The same divide between the abstract and the specific applies to climate change. Yesterday morning on BBC's Today programme the Conservative MP, Tim Yeo, called for tougher controls over carbon emissions. He wants a new department, almost as grand as the Treasury, to have powers of intervention to ensure carbon targets are met. Mr Yeo wants the Government to plan ahead on our behalf. I agree with him and his other argument that action now will be regarded as an investment later. Mr Yeo pointed out that it will cost much more to act in 10 years' time.
I also cheered him on as he put the case for high-speed train services as an alternative to flights and car journeys. Battling climate change must be fun rather than some humourless hair-shirted series of sacrifices, and there is nothing more enjoyable than travelling in comfort on a fast and reliable train, as anyone in the rest of Europe knows.
But the high-speed trains cost money. By implication, Mr Yeo was putting the case for higher public spending, as does the CBI when each year it rightly bemoans the state of Britain's transport infrastructure. Yet away from specific issues, the prevailing political mood celebrates tax cuts and a much less active state.
There is much confusion on the centre left too, what with Gordon Brown's crudely populist and unworkable slogan about British jobs for British workers and the broader doubts within the Government about whether immigration is to be welcomed or seen as a threat. But the political right is more interesting because of its dominance in the broader national debate. Labour and the Liberal Democrats do not come from the fashionable terrain I described. It is why the current Government still feels itself to be an impostor, ruling in a conservative country.

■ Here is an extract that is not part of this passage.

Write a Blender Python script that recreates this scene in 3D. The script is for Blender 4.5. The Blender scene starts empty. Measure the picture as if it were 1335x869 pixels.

But what if the right is moving leftwards on the specific issues even as it calls in a contradictory fashion for tax cuts, less public spending and a smaller state? Here is some space for a shift in the wider abstract argument. Are we ready to plan and invest in order to prepare for population increases and climate change? Nearly everyone is calling for such a move. Yet so far the broader political mood in Britain prevents such a move from taking place.